Point twelve: I wouldn’t buy it if Vince Offer was hawking it and it came with a free Schticky.

“Evidence” No. 13: Paul was called to faith by Jesus. If I had a nickel for every time I heard someone say the lord called to them. Do I believe it just because they say it? No. If they had a video of the whole thing going down, I’d fucking believe it, but there’s no video, there’s no proof, there’s no evidence. Someone saying it happened, is not evidence.

Point thirteen: Glorified gossip.

“Evidence” No. 14: Paul was converted, therefore Jesus resurrected. Unfortunately, and unsurprisingly, the logic is once again flawed. Paul’s sudden change of heart does not prove a resurrection. He could have been swayed by many things. I remember once, a charismatic man convinced a whole country full of people to vote for him, a large portion of whom were lead to their deaths in gas chambers as a result. They weren’t convinced to vote for him because they witnessed a miracle. They voted for him because he said the right shit, the right way and they were all duped. Point is, people fall for shit. We all do, we all have.
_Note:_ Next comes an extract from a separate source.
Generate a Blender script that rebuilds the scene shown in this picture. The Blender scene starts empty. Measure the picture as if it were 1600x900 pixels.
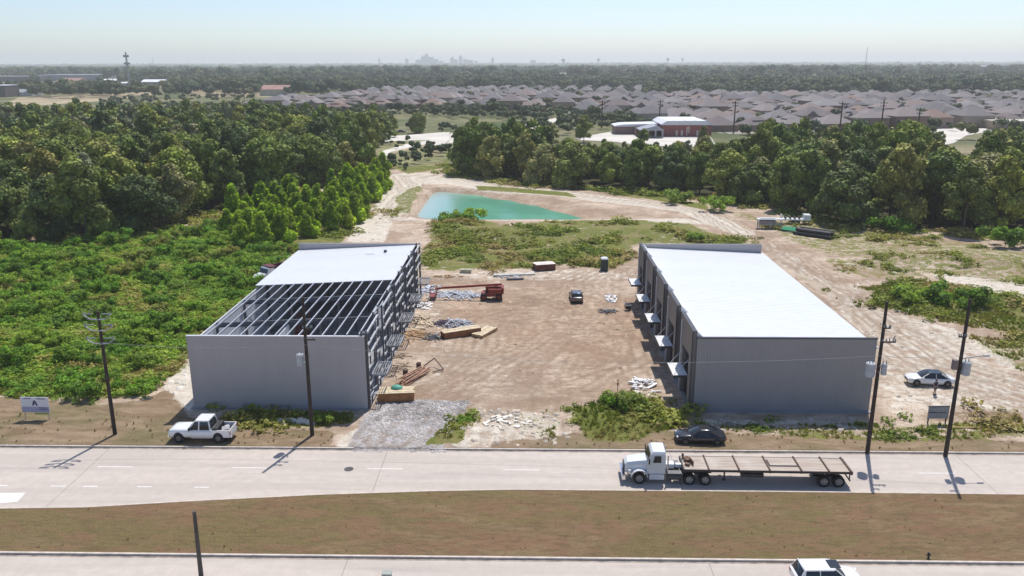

Even the most atheist skeptic of all has fallen for something at one time or another. Why would this pile of motherfuckers in the desert be any different?

Point fourteen: Makes just as much sense as Finnegans Wake.

So, at this point we’re giving a list of 14 references that include titles like, “Jesus and the Eyewitnesses” or “Assessing the New Testament Evidence for the Historicity of the Resurrection of Jesus” and most of these that made the list, according to my research, are written by card-carrying jeebots. 

So, not only does the author of the article in question not understand what the word evidence means, he apparently has trouble understanding what a reference is as well. I can compile a list of books about leprechauns and cite some people asserting that they have in fact seen one. I could do this using people who are alive if I wanted to. By the very same logic as has been presented in these 14 points and the list of references, that means that leprechauns are, without any shadow of a doubt, real.

I honestly find myself in such a state of disbelief after reading bullshit like this, that I actually wonder if every fucking Christicle out there, deep down, knows it’s all bullshit but is in such effective denial that they spew this nonsense. I mean, it is absolute lunacy, the shit this man wrote as “evidence”. I can’t wrap my mind around a full grown man actually thinking that what he’s presented here is actually evidence.

I truly feel stupider for having read it.

Momma needs a fucking nap.

What do you think of Mr. Bowman’s “evidence”? Do you think anything he’s written could actually be used as proof that Jesus resurrected?